There are so many aspects to consider when analyzing how the federal estate tax affects your estate. Here are a few of the important issues.
What is the Current Law?
Unlike income taxation, the estate tax is a federal system of taxing asset transfers which take place as a result of someone’s death. While some states “piggyback” on the federal system, and charge a smaller percentage on estates subject to the tax, California currently has no estate tax.
For several years, the federal estate tax has been favorable for most Americans — from 2013 until 2017, there was no estate tax for people with less than about $5.5 million in assets. The most recent tax reform law doubled that exemption amount which is now about $11.7 million per person. For the vast majority of people, this means there will be no estate tax on the transfer of assets to heirs and beneficiaries. For much wealthier estates, the top estate tax rate is 40% on the amount above the exemption (indexed for inflation). The estate tax is due nine months after the date of death. (Caveat: This is a simplified explanation — the actual tax paid will vary due to a number of factors, including deductions and administration expenses.)
For married couples, each spouse’s exemption is portable, which means a couple can shelter double the exemption from estate tax – about $23 million can pass tax-free without complex trust provisions as needed in the past. However, the surviving spouse must file an election within nine months to take full advantage of the portability rules.
The law setting the current exemption rule will sunset in 2025.
What is the Future Law?
Although Congress may take action at any time to change the future estate tax law, if they do nothing and the current law sunsets in 2025, the exemption will revert to $5.5 million, but the rate of tax will remain the same.
What Assets are Subject to the Estate Tax?
Everything is subject to the estate tax! Your home(s), rental property, bank accounts, brokerage accounts, mutual funds, IRAs, 401(k), life insurance payments, collectibles, furniture, government savings bonds, and even your jewelry. The tax is based on the assets you have an interest in at the time of your death.
Should I Give Some Assets Away Before I Die?
Maybe — but beware the traps! One is the federal gift tax. The purpose of the gift tax is to prevent people from giving assets away solely to escape the estate tax. The safe harbor is this: You can give $15,000 per year per person (indexed for inflation) without a gift tax return. The rules beyond that are complicated, but the basic idea is that you shouldn’t shift major assets early without competent legal and tax advice. In other words, don’t try this at home!
Another trap is that you can burden your beneficiary with income tax when you give a gift too early. The reason is that the tax basis in gifted assets is equal to the giver’s basis – what the giver paid for it. If the asset is received as a bequest, the tax basis is stepped up to the fair market value on the date of death.

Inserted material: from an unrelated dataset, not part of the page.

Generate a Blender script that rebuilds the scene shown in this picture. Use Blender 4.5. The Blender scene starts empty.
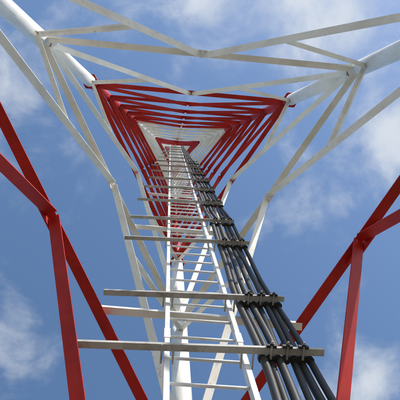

For example, John bought his second home for $50,000 in the 1960s and it is now worth $500,000. He wants his grown daughter to own it, so he puts it in her name (obviously without consulting with a professional advisor). Let’s say a few months later John dies. If his daughter then needs to sell the house, she will owe income tax on the full appreciated value beyond his original $50,000 basis. If the house sells for $500,000, that means the $450,000 capital gain will be treated as income on her Form 1040. If the asset was held by her less than one year, ordinary income tax rates apply. At a 35% income tax rate, that’s $157,500 in taxes that were unnecessary! Her father should have left her the house in his estate plan instead. Then her basis would be $500,000 (date of death value) and there would be no gain subject to taxation.
What Should We Do?
For now, we are enjoying a historically generous estate tax exemption and low estate tax rates. In the first decade of this century, the estate tax exemption was down to $1 million and the tax rate was 55%, which directly affected a large number of Americans. The current estate tax system is stable enough to allow for long-term planning for households and small businesses. With an $11+ million exemption, more individuals are taking action to plan their estates without the complex documents needed to create A/B Trusts and the resulting high legal fees seen in the past.
Now is an excellent time to obtain competent legal advice to plan your estate. I highly recommend an estate check-up with your attorney to analyze how the statutory estate tax changes affect your estate.